• [INFORMATION SUPPLIED]:
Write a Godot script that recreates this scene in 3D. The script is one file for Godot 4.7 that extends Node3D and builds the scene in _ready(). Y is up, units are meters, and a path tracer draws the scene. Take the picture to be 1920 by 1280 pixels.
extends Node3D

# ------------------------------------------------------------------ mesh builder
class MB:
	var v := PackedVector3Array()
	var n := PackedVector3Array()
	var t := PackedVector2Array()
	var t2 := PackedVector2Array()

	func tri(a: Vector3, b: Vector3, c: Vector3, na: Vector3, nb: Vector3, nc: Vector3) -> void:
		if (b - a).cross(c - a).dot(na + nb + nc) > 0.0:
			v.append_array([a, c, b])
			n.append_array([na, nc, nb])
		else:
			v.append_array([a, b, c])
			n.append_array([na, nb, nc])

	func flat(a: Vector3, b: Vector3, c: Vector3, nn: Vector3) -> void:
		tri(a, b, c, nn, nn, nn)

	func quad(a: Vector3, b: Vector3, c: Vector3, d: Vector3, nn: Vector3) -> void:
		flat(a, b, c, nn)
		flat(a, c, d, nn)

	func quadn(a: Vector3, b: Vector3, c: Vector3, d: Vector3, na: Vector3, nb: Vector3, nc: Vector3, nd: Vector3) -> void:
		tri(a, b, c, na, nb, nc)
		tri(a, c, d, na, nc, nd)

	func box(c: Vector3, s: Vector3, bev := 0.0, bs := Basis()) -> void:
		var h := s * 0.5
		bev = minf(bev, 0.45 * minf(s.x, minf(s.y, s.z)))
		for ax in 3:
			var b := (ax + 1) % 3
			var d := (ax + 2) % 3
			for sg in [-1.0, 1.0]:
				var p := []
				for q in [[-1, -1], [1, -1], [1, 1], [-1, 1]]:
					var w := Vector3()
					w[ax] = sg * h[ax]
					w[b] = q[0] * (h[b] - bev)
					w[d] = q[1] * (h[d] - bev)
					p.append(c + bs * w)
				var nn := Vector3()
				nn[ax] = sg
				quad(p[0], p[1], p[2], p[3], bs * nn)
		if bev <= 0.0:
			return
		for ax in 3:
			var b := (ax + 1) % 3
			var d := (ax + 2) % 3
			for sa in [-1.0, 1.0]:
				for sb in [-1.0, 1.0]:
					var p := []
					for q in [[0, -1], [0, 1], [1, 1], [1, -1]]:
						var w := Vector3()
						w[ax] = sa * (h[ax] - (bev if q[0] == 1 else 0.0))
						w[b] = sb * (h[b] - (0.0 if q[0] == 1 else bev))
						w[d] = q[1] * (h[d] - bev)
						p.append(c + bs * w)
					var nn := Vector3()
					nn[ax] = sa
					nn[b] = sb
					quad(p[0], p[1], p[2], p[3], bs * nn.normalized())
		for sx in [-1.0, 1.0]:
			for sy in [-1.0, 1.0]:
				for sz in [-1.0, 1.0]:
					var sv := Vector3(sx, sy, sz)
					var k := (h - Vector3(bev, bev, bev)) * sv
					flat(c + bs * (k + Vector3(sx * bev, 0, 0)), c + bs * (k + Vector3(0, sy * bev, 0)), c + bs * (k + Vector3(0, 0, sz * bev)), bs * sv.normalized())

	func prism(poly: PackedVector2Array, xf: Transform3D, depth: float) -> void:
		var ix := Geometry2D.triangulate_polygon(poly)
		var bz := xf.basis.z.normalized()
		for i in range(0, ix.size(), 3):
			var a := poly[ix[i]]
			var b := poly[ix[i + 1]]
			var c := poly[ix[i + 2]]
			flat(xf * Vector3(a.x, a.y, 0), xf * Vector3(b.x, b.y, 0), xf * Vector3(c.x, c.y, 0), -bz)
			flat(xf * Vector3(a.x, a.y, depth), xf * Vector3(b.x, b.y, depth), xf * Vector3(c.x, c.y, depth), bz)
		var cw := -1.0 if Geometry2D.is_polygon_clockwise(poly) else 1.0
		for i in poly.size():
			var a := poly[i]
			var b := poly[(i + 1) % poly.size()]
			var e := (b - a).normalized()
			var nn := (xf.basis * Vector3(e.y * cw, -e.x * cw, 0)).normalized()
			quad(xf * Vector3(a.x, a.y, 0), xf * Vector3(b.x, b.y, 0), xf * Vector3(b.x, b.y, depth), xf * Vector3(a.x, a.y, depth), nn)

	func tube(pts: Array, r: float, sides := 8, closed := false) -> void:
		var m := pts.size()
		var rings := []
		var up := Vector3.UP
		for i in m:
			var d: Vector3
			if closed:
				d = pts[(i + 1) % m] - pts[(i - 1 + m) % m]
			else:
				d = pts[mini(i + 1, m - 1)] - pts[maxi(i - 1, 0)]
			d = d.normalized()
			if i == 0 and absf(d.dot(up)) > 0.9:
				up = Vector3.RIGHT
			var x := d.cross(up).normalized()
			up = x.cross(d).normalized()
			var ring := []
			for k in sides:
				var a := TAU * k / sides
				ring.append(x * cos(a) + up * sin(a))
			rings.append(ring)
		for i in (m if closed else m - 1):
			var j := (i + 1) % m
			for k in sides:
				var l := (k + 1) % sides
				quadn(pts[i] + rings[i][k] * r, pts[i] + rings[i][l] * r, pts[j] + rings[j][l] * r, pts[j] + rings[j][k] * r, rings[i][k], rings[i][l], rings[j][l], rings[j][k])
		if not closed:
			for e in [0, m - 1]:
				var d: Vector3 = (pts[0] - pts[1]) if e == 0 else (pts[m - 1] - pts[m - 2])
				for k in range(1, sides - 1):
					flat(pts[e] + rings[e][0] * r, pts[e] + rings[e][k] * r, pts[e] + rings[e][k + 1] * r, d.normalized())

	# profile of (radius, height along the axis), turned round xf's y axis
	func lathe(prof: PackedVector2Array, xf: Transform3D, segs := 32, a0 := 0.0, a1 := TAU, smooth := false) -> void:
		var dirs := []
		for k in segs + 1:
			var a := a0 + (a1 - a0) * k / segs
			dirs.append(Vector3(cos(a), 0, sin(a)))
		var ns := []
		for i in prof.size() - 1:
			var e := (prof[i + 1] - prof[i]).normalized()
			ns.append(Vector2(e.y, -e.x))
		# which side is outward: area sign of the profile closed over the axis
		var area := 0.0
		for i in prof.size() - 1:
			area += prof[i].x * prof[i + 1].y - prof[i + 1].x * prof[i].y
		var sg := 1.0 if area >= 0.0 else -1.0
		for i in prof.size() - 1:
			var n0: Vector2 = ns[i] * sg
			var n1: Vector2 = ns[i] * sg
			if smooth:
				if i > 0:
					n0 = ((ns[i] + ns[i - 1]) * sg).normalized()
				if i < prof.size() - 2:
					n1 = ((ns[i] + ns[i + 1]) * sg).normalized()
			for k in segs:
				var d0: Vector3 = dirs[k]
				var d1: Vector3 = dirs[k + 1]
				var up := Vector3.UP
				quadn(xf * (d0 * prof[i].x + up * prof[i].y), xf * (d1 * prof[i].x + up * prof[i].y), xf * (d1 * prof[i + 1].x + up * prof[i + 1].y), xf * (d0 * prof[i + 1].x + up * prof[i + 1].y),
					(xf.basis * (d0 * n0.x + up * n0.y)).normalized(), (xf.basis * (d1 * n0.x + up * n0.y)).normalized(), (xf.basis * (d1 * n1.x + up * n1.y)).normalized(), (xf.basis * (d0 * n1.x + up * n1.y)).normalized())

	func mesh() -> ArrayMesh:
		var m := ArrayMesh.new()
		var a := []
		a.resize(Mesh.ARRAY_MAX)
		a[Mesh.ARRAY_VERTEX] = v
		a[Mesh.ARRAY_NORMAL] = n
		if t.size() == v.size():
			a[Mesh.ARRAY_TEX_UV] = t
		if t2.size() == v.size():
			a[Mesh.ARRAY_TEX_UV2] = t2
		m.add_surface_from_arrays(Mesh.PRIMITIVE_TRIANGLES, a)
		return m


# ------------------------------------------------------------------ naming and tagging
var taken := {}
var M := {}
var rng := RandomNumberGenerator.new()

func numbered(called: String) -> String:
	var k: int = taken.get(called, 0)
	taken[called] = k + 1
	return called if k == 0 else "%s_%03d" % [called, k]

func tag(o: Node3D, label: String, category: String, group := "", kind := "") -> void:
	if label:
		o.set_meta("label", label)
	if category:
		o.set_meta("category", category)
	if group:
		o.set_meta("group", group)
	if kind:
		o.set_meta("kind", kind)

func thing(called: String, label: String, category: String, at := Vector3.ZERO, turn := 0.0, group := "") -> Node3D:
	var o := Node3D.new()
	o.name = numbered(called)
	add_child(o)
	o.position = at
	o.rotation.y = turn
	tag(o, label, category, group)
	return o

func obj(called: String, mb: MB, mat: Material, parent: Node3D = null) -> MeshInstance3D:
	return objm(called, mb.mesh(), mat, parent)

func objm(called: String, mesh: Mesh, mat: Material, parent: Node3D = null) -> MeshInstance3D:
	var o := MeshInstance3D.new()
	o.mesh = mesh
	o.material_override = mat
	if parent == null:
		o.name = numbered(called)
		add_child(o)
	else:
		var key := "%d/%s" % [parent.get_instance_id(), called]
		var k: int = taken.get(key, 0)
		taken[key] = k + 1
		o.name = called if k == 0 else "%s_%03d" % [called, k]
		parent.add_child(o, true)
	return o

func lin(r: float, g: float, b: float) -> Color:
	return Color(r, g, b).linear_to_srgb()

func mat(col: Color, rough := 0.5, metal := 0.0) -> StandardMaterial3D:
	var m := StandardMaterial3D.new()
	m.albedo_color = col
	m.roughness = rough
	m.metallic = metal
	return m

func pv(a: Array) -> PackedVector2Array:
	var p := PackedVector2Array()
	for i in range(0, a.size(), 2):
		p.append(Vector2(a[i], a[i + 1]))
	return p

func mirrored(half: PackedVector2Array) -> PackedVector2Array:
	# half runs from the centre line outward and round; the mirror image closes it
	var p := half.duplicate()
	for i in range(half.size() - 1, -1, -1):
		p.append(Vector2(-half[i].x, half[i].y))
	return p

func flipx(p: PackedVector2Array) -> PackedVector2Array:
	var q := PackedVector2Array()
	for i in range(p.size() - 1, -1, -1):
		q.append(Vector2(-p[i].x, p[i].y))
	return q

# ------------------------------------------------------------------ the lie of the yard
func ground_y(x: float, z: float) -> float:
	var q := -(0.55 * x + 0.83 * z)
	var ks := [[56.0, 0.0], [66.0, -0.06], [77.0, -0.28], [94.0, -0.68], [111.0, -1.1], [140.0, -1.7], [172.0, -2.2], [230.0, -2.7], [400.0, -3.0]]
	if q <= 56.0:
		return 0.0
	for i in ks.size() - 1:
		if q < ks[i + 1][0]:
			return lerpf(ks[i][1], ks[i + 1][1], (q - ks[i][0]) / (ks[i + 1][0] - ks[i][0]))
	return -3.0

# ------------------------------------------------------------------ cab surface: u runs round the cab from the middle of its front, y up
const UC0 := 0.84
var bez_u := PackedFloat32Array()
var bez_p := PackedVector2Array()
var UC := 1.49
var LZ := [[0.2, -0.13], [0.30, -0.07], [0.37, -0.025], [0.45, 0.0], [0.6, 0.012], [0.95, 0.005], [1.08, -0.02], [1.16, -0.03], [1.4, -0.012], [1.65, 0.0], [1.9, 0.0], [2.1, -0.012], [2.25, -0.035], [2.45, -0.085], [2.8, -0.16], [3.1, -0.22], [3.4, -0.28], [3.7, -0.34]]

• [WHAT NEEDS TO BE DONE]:
Print the listing above from its first line through the line with "tri(a, c, d, na, nc, nd)", and stop there.

• [FINISHED TASK]:
Write a Godot script that recreates this scene in 3D. The script is one file for Godot 4.7 that extends Node3D and builds the scene in _ready(). Y is up, units are meters, and a path tracer draws the scene. Take the picture to be 1920 by 1280 pixels.
extends Node3D

# ------------------------------------------------------------------ mesh builder
class MB:
	var v := PackedVector3Array()
	var n := PackedVector3Array()
	var t := PackedVector2Array()
	var t2 := PackedVector2Array()

	func tri(a: Vector3, b: Vector3, c: Vector3, na: Vector3, nb: Vector3, nc: Vector3) -> void:
		if (b - a).cross(c - a).dot(na + nb + nc) > 0.0:
			v.append_array([a, c, b])
			n.append_array([na, nc, nb])
		else:
			v.append_array([a, b, c])
			n.append_array([na, nb, nc])

	func flat(a: Vector3, b: Vector3, c: Vector3, nn: Vector3) -> void:
		tri(a, b, c, nn, nn, nn)

	func quad(a: Vector3, b: Vector3, c: Vector3, d: Vector3, nn: Vector3) -> void:
		flat(a, b, c, nn)
		flat(a, c, d, nn)

	func quadn(a: Vector3, b: Vector3, c: Vector3, d: Vector3, na: Vector3, nb: Vector3, nc: Vector3, nd: Vector3) -> void:
		tri(a, b, c, na, nb, nc)
		tri(a, c, d, na, nc, nd)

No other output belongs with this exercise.